Attempting to counter complaints that the European Central Bank (ECB) is doing nothing to address inflation, bank president Christine Lagarde last week said the bank is likely to raise its key rate a quarter-point next month and another half-point in September.

The decision to announce the raises now was unanimous among the bank’s governing council, Lagarde said.

The rate has lain at -0.50 percent since 2014. A quarter-point raise would still leave it in negative numbers. September’s half-point boost would lift it to a positive rate of 0.25 percent.

The ECB has not raised an interest rate since 2011. It sank the rate to zero in 2012 and then flipped it negative in 2014.

The forecast of a half-point bump in the fall surprised many analysts.

Now “they have reversed the burden of proof,” Frederic Ducrozet, research chief at Pictet Wealth Management, told the Financial Times. “Inflation needs to improve for them not to hike by” a half-point.

Critics have complained that the bank has sat idle while inflation raced to 8.1 percent this year, more than four times above the ECB’s target inflation rate of 2 percent.

The ECB’s September move to positive territory would align it more closely with the U.S. Federal Reserve and also with the Bank of England, which is poised to raise its base rate on Thursday for a fifth time this year.

That would leave Japan and Switzerland with the only two major central banks still employing negative rates.

Previously, Lagarde and ECB chief economist Philip Lane said a quarter-point rise was their “benchmark” for July and September. 

However, earlier this month, Lagarde said in a public statement that inflation’s risk is “on the upside,” leading to fears that inflation is becoming embedded in the economy, making it harder to tamp down.

After Lagarde’s announcement, Germany’s 10-year bond rate added 0.09 of a percentage point, rising to 1.45 percent. Investors dumped bonds of weaker economies, with Italy’s 10-year bond yield jumping a quarter-point to 3.62 percent.

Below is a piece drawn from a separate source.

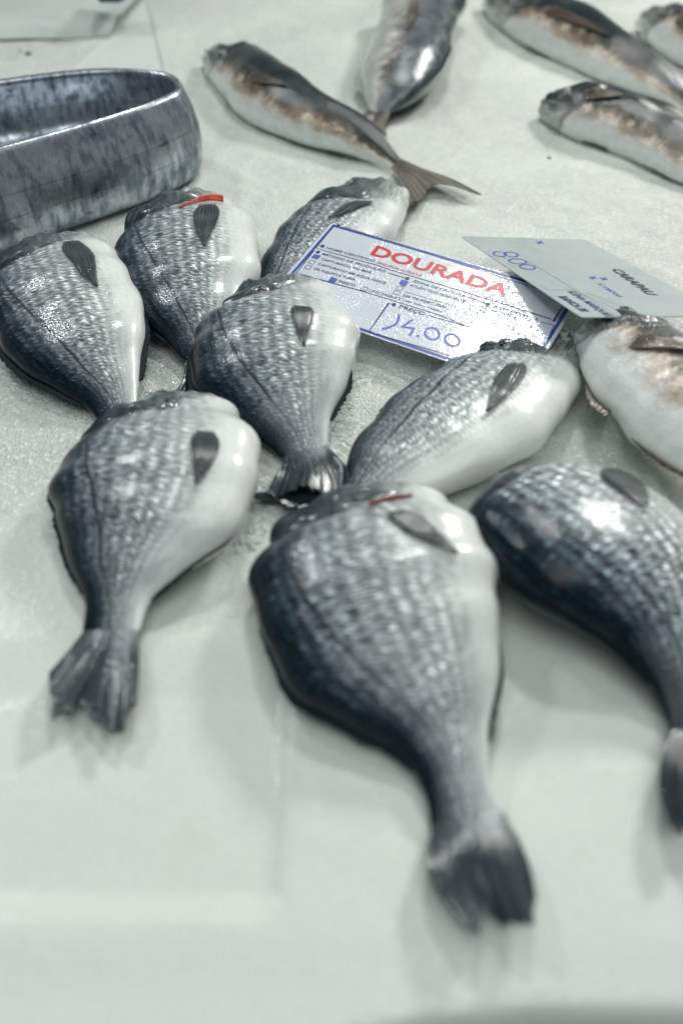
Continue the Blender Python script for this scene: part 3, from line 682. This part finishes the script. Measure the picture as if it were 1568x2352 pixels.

The bank also confirmed that it will halt its €20-billion monthly bond purchases at the beginning of July. 


Although the ECB has finally woken from its Rip Van Winkle-style nap, raising interest rates from -.50 percent to -.25 percent is symbolic, not substantive.

Moving rates from negative to positive territory should jolt Europe’s economy slightly this fall, but businesses and consumers will have to adjust after eight years of living in a different financial world.

With Europe’s inflation at 8.1 percent now and the central bank’s interest rate creeping up to 0.50 percent more than two months from now, the rate hikes the bank has announced will have no meaningful impact on inflation.